- **GIVEN EXERCISE**
Locate each line of the material that contains "pixels", then return it.

- **STORED DATA**
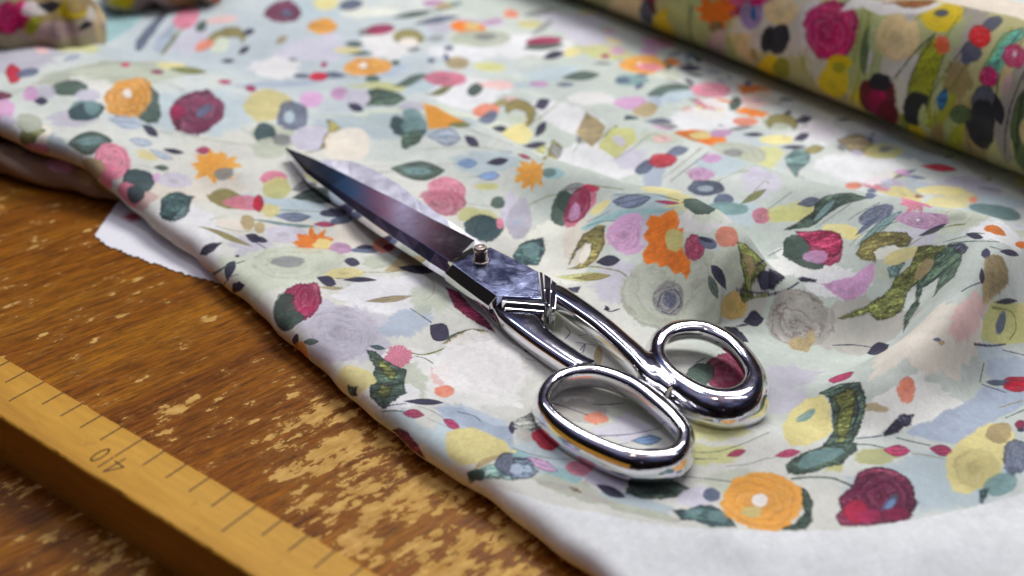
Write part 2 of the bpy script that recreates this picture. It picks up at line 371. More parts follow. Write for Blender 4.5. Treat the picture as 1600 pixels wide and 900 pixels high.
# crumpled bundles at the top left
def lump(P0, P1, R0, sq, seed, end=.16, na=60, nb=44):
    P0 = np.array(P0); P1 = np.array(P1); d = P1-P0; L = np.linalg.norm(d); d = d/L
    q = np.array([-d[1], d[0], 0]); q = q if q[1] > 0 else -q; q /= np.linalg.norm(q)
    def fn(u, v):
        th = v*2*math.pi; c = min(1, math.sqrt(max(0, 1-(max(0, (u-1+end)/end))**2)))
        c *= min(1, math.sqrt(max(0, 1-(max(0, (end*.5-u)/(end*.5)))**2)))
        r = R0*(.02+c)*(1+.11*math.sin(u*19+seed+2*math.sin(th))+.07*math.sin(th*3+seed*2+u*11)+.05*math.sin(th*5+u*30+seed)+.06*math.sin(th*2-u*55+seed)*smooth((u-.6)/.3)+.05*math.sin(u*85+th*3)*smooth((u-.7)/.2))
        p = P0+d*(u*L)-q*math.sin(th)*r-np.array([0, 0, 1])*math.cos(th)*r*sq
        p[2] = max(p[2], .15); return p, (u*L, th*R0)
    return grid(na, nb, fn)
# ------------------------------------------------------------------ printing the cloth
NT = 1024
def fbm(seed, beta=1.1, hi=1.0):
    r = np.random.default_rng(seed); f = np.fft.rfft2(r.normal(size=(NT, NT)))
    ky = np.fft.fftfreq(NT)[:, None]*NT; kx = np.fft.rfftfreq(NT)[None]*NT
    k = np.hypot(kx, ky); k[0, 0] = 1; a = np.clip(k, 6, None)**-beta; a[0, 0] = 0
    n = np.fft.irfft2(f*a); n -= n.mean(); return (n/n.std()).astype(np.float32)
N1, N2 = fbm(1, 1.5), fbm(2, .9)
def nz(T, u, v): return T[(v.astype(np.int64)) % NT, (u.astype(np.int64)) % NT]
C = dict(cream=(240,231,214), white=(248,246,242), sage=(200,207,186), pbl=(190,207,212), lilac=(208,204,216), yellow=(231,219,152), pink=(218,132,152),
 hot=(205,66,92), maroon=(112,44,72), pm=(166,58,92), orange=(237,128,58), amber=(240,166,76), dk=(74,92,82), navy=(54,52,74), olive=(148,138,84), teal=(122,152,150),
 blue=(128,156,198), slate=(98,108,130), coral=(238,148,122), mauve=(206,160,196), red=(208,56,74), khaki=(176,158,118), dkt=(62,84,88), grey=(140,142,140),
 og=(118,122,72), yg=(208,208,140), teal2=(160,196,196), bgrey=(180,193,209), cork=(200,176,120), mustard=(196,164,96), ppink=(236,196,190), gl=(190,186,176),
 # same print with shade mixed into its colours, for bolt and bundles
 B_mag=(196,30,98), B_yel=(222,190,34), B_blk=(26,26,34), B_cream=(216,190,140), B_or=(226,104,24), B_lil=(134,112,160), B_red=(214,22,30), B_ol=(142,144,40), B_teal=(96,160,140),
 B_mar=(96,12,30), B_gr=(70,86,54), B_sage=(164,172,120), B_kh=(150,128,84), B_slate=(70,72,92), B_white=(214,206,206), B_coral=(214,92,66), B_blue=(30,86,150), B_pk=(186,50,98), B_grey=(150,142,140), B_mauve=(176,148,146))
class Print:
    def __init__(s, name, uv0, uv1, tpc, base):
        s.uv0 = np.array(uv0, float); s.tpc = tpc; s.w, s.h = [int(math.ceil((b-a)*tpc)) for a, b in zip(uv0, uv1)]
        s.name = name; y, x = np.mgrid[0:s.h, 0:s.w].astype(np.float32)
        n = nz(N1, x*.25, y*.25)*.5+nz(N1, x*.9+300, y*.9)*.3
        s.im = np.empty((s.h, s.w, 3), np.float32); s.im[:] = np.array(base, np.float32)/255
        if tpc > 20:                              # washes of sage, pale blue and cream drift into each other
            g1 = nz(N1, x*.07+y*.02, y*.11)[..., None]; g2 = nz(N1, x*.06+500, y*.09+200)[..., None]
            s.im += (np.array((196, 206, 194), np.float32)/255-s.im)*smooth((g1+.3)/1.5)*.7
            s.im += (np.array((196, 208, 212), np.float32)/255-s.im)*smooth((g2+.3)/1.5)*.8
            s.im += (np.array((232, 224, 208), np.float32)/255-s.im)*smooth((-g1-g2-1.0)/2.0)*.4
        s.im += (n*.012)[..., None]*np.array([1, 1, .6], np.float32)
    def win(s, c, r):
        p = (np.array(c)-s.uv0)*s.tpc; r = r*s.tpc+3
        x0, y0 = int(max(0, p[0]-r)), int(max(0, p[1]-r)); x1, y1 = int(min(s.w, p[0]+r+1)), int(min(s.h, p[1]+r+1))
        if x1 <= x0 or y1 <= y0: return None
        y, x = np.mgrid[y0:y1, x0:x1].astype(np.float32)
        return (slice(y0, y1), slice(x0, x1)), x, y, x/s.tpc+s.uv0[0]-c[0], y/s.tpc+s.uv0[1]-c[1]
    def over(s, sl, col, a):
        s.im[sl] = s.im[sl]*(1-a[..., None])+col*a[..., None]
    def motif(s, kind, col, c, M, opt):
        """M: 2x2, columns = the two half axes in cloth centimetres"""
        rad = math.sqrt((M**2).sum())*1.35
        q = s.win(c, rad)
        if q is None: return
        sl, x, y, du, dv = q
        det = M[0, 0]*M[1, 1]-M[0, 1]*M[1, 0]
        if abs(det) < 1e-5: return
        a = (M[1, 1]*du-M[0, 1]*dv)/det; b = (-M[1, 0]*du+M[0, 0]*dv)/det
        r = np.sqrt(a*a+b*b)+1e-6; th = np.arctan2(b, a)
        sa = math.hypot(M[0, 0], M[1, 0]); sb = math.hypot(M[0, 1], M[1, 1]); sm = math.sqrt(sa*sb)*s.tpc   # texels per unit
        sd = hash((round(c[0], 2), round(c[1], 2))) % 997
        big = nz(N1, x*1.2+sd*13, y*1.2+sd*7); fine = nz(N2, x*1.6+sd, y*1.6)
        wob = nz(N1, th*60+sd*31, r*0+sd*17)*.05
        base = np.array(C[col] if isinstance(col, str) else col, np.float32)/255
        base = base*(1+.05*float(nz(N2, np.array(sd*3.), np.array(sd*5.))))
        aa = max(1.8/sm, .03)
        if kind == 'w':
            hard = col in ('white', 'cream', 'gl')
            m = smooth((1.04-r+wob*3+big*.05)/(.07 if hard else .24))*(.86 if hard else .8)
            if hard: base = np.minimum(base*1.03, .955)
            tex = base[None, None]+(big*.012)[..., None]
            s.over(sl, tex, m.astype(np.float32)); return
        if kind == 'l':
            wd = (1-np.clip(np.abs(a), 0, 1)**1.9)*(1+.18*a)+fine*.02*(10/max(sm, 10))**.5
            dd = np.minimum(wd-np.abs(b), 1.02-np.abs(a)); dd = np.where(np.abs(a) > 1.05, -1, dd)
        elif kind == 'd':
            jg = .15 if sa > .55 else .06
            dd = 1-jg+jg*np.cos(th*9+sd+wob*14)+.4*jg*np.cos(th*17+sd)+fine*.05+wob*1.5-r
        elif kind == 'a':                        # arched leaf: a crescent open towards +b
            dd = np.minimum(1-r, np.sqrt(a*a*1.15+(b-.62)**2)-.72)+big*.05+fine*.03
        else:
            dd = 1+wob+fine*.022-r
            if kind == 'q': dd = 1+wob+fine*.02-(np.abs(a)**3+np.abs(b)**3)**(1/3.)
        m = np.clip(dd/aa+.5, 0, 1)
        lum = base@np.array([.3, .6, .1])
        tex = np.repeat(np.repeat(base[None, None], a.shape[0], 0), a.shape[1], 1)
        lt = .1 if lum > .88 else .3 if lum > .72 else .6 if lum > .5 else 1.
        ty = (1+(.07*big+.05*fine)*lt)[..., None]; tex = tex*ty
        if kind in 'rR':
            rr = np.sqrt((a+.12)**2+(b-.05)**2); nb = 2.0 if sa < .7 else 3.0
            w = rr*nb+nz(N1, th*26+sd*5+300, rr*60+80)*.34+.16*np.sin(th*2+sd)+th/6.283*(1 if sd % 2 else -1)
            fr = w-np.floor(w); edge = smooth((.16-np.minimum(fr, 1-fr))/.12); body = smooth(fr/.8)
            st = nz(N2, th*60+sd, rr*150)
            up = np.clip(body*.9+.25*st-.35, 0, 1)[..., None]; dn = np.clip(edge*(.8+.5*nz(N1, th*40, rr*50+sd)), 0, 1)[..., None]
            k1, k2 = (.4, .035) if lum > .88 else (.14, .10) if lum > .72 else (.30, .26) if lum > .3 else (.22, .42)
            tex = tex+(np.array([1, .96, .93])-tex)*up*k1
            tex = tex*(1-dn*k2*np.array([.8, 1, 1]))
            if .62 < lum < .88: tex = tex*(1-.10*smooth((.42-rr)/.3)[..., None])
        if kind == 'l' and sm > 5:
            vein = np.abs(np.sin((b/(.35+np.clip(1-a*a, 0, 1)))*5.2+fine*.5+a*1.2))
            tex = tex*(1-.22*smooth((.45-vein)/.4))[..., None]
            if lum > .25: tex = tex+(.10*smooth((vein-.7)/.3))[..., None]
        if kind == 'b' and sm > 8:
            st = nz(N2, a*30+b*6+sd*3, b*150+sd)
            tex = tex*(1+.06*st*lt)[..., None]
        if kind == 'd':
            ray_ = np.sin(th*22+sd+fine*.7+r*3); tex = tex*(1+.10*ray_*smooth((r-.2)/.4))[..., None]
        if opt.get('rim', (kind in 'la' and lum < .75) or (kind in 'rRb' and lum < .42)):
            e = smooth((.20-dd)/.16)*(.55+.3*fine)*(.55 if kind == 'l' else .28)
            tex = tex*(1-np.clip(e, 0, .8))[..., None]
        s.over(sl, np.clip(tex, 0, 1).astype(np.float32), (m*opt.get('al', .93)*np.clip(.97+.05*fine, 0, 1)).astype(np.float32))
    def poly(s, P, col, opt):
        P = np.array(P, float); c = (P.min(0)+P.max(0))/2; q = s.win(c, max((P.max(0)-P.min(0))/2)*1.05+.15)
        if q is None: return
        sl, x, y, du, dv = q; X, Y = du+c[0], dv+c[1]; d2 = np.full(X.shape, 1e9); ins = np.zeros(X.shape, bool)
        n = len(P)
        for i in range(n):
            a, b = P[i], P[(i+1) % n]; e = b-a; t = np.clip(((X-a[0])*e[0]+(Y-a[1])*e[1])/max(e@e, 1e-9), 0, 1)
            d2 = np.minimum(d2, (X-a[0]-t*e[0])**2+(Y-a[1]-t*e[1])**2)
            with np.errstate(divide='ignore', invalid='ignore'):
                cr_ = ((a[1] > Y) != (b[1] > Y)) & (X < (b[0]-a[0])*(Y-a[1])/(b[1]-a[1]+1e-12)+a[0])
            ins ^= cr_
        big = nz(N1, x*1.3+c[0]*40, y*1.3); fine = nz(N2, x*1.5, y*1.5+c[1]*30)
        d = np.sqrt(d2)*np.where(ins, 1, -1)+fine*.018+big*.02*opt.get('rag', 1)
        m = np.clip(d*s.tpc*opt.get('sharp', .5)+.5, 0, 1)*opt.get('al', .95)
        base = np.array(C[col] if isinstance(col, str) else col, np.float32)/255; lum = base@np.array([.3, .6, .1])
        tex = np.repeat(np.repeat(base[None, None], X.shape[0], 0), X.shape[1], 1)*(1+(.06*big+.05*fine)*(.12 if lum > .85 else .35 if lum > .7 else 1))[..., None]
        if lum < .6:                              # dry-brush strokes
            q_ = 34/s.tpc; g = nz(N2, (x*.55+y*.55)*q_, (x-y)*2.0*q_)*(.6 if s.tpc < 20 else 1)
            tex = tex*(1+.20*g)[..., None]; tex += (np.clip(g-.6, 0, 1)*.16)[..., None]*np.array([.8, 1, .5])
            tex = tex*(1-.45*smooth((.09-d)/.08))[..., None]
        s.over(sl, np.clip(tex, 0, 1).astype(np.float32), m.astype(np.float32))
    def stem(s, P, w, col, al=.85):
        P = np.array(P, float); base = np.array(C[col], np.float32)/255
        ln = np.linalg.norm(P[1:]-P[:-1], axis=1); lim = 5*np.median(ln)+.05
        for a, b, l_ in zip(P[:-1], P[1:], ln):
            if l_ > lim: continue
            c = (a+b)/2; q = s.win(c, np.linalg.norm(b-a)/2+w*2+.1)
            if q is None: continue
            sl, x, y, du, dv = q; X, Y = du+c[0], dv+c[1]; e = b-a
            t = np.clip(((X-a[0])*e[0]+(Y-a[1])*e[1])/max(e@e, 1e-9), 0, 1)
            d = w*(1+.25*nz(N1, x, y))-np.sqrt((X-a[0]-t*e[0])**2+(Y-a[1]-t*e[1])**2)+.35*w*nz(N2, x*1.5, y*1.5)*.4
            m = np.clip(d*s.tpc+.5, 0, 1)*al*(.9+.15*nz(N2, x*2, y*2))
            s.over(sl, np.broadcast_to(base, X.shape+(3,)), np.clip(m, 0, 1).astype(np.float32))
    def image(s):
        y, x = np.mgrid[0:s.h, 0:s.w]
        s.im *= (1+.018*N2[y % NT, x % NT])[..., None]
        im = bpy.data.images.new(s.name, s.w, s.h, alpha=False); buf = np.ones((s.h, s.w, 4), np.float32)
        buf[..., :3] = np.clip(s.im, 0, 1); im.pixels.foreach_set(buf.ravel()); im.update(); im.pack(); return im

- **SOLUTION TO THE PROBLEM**
Write part 2 of the bpy script that recreates this picture. It picks up at line 371. More parts follow. Write for Blender 4.5. Treat the picture as 1600 pixels wide and 900 pixels high.
        buf[..., :3] = np.clip(s.im, 0, 1); im.pixels.foreach_set(buf.ravel()); im.update(); im.pack(); return im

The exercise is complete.